Clearly defining what is “natural” is going to be the primary challenge for Rousseau in the rest of the book, and I’m eager to see how he does it.
Conclusion
And this brings an even wider, more fundamental problem into view: Can a man really be educated, in Rousseau’s view, “naturally” – while also being taught to fit into a society that Rousseau indicates is largely corrupt? Rousseau raised this contradiction brilliantly, and a reader might be forgiven for imagining that he would respond by simply raising his Emile outside of society, with no eye toward joining it. But Rousseau, to his credit, elects to do the harder, more practical task and fit the child for modern social life. Still, he seems to rather offhandedly waive away the contradiction that he himself so devastatingly raised, and the reader is surely concerned already in Book 1 that this is not something that is going to go away. The reader is surely wondering at this point whether Rousseau’s program is going to become little more than a dictatorship by the tutor, the replacement of one kind of parental protectionism (from the danger of the environment) with another (from the corrupting influences of society).

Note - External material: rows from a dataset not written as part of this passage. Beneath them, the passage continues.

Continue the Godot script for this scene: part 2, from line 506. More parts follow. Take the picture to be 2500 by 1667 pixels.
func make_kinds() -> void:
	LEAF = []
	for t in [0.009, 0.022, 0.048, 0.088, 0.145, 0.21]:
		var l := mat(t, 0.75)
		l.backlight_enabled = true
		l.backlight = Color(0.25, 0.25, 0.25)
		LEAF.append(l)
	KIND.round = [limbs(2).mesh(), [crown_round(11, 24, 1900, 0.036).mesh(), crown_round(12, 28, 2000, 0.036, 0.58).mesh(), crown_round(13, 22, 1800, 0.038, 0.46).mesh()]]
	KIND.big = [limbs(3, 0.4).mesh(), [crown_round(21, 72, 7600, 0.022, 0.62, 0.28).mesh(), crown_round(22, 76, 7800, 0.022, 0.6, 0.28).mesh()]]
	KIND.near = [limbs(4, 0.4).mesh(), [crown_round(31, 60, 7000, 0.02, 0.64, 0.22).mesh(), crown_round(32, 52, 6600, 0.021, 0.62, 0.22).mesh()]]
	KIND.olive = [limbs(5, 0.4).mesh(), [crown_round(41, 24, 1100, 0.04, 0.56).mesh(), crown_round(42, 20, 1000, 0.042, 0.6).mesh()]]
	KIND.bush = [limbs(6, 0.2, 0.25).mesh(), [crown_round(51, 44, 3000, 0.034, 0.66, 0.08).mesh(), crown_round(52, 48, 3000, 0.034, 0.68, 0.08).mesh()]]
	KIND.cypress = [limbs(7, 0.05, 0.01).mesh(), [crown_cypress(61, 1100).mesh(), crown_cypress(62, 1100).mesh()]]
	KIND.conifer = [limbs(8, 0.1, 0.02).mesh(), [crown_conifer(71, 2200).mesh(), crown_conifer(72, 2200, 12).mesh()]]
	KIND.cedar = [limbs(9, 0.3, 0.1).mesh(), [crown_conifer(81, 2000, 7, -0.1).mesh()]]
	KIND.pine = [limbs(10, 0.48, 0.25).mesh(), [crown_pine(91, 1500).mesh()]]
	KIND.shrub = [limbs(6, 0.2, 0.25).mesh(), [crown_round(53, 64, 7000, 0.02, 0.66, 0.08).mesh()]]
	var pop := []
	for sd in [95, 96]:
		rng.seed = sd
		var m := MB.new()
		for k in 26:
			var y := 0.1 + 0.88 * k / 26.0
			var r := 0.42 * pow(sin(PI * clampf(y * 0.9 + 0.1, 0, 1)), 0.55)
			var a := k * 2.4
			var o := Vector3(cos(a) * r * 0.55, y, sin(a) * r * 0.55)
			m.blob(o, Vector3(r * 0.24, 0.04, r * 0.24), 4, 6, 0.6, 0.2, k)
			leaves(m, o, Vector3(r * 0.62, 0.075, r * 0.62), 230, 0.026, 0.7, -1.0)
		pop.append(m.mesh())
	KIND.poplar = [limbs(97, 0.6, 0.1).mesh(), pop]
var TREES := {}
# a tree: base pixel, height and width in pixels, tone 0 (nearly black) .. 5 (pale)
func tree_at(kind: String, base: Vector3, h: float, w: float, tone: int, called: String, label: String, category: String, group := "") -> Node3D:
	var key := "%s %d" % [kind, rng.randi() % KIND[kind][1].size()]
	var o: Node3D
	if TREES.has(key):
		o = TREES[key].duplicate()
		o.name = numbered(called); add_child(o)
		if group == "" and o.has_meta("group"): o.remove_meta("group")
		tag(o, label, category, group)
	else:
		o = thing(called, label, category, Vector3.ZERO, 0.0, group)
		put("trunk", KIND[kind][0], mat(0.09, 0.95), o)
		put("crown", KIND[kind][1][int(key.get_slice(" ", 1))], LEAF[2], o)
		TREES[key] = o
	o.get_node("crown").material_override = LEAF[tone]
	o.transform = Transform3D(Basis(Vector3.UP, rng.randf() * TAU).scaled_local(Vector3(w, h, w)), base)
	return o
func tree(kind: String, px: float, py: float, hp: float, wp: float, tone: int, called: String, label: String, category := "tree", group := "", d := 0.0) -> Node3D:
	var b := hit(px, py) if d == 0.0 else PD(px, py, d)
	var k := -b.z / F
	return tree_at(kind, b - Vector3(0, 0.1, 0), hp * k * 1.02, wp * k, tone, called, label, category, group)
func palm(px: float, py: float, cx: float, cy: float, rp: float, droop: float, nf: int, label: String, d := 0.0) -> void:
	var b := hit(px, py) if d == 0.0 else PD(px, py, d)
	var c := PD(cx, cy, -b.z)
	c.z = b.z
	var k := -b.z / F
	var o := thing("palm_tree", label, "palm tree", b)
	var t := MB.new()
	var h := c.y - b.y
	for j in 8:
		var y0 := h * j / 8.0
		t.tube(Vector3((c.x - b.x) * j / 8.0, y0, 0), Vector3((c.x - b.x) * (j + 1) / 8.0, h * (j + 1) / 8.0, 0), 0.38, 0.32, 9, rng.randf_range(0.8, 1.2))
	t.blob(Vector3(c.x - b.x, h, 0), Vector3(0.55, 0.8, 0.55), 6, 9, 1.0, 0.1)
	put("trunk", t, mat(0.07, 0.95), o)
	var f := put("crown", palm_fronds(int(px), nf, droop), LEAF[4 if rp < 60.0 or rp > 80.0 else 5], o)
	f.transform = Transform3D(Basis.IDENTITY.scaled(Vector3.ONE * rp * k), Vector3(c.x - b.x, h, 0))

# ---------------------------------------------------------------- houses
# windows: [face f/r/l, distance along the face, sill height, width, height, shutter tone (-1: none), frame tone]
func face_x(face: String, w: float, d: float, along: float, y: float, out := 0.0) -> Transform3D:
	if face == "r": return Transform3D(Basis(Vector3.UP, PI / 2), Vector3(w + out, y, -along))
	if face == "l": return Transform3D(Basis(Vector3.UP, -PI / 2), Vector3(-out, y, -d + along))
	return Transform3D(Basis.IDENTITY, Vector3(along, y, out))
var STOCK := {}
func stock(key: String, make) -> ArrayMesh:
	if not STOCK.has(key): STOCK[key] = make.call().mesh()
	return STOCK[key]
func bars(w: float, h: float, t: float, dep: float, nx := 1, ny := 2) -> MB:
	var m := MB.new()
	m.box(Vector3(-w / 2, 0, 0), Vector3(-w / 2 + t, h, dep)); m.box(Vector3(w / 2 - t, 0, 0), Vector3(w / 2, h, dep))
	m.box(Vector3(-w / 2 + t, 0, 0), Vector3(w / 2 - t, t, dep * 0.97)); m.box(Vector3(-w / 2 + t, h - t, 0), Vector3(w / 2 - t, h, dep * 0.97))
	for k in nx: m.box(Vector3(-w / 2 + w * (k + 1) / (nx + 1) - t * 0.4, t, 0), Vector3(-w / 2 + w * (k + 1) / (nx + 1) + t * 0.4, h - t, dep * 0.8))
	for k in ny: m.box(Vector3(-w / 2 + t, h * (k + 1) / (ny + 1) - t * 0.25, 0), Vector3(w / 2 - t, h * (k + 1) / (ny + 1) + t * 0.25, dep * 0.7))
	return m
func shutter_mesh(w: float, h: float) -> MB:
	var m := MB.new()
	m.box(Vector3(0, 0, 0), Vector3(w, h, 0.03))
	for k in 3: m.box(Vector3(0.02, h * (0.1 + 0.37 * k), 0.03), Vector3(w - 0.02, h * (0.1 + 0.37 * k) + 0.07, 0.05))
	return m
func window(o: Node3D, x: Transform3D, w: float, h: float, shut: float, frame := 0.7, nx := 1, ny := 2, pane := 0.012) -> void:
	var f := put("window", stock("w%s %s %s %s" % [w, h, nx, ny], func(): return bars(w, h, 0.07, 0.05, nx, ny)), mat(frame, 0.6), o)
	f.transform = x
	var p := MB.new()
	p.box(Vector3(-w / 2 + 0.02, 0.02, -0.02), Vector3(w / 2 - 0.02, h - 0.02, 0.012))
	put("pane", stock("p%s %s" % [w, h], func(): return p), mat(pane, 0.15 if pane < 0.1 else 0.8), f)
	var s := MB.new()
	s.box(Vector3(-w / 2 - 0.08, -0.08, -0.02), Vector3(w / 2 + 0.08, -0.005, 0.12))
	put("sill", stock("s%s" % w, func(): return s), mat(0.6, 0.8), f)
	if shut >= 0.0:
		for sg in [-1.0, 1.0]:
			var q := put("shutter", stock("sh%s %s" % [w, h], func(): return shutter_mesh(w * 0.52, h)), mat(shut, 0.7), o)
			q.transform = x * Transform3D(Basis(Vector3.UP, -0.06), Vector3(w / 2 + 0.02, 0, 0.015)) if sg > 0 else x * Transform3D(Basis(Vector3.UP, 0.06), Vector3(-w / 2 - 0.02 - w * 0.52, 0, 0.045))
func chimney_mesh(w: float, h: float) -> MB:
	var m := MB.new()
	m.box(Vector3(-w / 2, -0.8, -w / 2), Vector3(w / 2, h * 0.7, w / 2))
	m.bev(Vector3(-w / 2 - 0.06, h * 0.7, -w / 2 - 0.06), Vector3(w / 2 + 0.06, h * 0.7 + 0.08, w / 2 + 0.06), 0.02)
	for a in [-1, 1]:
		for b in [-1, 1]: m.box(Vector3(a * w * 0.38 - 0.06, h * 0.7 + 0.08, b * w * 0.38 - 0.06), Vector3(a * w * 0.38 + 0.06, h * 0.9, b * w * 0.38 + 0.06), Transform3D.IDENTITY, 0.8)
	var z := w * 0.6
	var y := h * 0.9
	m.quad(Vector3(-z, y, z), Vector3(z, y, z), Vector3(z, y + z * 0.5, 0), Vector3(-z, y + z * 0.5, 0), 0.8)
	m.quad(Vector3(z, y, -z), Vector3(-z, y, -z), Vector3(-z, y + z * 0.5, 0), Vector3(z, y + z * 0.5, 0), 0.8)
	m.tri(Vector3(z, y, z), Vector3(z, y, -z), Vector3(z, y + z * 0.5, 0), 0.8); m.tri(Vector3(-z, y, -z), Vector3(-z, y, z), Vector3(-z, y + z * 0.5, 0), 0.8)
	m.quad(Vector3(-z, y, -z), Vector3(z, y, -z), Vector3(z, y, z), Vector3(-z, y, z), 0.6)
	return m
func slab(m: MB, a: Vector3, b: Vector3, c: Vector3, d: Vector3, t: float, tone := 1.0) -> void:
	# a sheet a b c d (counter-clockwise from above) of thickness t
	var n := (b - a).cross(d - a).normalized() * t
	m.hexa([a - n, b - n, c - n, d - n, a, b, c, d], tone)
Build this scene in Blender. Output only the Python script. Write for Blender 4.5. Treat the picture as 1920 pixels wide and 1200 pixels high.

After all, this sort of thing is common, even to this day – keeping children away from the media, away from music, away from much of our culture: the rough equivalent of raising a child off-grid in a shack with no internet or phone. We all know the kind of unpreparedness that this approach can often result in, the desperate swing back in the other direction on the part of the newly liberated young adult. Dewey’s idea was to use public education to shape and tame a wayward society, the school as a model democratic institution, but Rousseau has already claimed that public schools are “impossible” because no state is currently worth a good man’s true allegiance. The tension is there, inherent in his approach, and I’m eager to see how he resolves it.